Our history

The FDCL has always been closely linked to the monthly journal „Lateinamerika Nachrichten“ (Latin America News (LN)). The shared history of LN and the FDCL began in 1973. Back then, the left-wing political project of the Chilean governing coalition Unidad Popular was observed with interest in Germany. The democratically elected socialist government of Salvador Allende and its bloody ending by the military coup on 11 September of 1973 led to the emergence of a large solidarity movement.

LN came into being during the summer of 1973, a few weeks before the Pinochet coup. The journal’s initial name was “Chile Nachrichten” (“Chile News”) and it served as a means of information and communication for people interested and involved with the Chilean political situation. The FDCL was founded in autumn of 1974 by people from the “Chile-Komitee” in order to archive the flood of incoming materials.

Given the enormous demand for information concerning the political developments in other Latin American countries and the Caribbean, in summer of 1977 the Chile-Nachrichten were renamed “Lateinamerika Nachrichten” (“Latin America News”). In these first years the journal reached a monthly circulation of up to 8000 copies.

The FDCL and its archive grew quickly to become one of West Germany’s most important Latin America solidarity projects. The organisation grew beyond Berlin into a political information and communication centre, where those interested in Latin America could find information or become involved with certain issues.

Research about and documentation of the situation in Latin America were not driven by scientific research objectives but were done with the aim of creating an alternative in Germany to the reports in the big mainstream media and a counterweight to prevailing policy. The objective was to highlight the co-responsibility of German companies and the German government for the situation in Latin America and to give people a voice that were fighting for a change in the political and economic situation in Latin America.

A central reference point in the activities of LN and the FDCL in the 1970s and 1980s was the struggle against the Latin American military dictatorships and the practice of direct solidarity with people affected by state repression. The revolutionary movements in Central America, the end of military dictatorships and the transition to democratically elected governments in many countries of the subcontinent, as well as the beginning of the debt crisis in Latin America were also important focal points.

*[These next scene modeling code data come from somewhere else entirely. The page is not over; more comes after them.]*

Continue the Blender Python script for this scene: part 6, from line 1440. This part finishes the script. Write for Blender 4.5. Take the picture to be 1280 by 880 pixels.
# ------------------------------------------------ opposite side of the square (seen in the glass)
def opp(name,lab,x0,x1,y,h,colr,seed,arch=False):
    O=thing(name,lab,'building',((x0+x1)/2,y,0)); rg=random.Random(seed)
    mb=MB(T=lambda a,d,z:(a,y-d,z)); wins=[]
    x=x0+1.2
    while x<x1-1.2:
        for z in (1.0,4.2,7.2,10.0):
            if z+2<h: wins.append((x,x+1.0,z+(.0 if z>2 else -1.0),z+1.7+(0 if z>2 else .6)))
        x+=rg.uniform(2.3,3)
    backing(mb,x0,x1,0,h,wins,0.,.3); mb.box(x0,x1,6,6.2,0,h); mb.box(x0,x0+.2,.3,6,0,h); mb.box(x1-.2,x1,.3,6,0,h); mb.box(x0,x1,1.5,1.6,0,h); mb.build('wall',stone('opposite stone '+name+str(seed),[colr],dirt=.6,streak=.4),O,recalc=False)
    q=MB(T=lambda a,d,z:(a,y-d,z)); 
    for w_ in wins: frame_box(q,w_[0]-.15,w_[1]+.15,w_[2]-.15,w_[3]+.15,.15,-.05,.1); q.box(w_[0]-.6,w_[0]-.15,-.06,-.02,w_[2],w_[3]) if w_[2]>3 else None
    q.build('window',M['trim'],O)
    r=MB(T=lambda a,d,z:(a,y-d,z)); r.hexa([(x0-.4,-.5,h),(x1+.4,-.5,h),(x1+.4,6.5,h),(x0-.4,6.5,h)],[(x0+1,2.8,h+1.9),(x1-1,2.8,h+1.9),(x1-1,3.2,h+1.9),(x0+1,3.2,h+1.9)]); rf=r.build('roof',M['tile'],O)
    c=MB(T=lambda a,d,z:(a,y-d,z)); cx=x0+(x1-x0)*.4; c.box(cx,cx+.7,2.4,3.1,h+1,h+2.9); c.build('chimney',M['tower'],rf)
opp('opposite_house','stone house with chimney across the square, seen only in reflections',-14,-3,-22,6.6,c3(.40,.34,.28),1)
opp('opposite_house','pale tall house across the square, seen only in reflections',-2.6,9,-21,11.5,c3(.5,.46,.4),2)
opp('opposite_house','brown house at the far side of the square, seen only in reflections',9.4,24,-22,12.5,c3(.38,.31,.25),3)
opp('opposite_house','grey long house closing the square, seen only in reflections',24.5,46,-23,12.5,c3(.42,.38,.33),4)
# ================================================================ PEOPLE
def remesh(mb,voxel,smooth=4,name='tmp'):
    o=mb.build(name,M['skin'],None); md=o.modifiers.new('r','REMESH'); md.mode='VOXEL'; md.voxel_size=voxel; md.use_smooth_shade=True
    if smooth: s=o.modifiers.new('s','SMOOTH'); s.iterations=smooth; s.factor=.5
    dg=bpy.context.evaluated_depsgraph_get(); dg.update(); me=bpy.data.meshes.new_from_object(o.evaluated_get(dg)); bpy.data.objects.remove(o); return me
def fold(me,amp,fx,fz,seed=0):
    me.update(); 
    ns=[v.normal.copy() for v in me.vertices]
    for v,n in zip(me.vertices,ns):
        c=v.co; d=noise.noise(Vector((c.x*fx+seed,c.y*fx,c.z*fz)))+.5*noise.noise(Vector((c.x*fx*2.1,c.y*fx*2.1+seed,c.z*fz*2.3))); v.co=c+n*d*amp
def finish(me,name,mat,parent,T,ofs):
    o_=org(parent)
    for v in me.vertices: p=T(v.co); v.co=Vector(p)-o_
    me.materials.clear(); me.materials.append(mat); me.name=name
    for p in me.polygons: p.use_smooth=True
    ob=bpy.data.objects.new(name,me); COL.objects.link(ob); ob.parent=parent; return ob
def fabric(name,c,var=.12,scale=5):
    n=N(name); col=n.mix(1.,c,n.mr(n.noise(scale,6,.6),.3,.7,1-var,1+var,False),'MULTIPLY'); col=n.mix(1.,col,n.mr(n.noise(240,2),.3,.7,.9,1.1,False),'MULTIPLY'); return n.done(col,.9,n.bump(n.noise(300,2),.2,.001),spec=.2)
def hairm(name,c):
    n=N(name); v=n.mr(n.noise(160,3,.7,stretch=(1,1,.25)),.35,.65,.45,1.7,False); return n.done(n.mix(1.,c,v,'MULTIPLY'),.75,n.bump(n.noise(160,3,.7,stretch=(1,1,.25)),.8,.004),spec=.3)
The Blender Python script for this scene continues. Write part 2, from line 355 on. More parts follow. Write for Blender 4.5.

During these years, LN and the FDCL published special editions and books on sensitive topics, such as “Fußball und Folter – Argentinien WM ‘78″ („Football and Torture. The 1978 World Cup in Argentina“) or the nuclear deals between West Germany and Brazil and Argentina. Event series, like the Latin America Days, organised between 1980 and 1991, or the campaign opposing the 500-year anniversary celebrations during the so-called “Columbus Year”, 1992, attracted lots of people from far beyond Berlin.

 

Until the 1990s, the FDCL’s history remained closely linked with the ups and downs of the solidarity movement in Latin America. The fall of the Berlin Wall, the defeat of the Sandinistas in Nicaragua in 1990, the success of the neoliberal market ideology and corresponding policies in Latin America, to name a few key developments, led to a much-discussed crisis of paradigm and orientation, and signs of disintegration within the international solidarity movement. The FDCL was not unaffected by this crisis and the associated search for a better way forward. The organisation’s financial situation also worsened. But the FDCL went on.

A lot has happened since that historical break. The 1994 uprising of the Zapatista Guerrilla movement in Mexican Chiapas is generally considered as the start of a new international anti-globalisation movement. Over the years the movement’s broad agenda, many new topics and debates, of course as well regarding new developments in Latin America has been taken up by the FDCL.

While more than 40 years have now passed since the organisation was founded, the FDCL’s basic interest has not changed. Given ongoing injustices, we stand in solidarity with movements and people in Latin America who fight against unjust circumstances and work for a different, better world. Through exchange between Latin America and Germany, we want to continue to ask critical questions and carry out political work. So, for the coming years, it remains clear: “Preguntando caminamos“!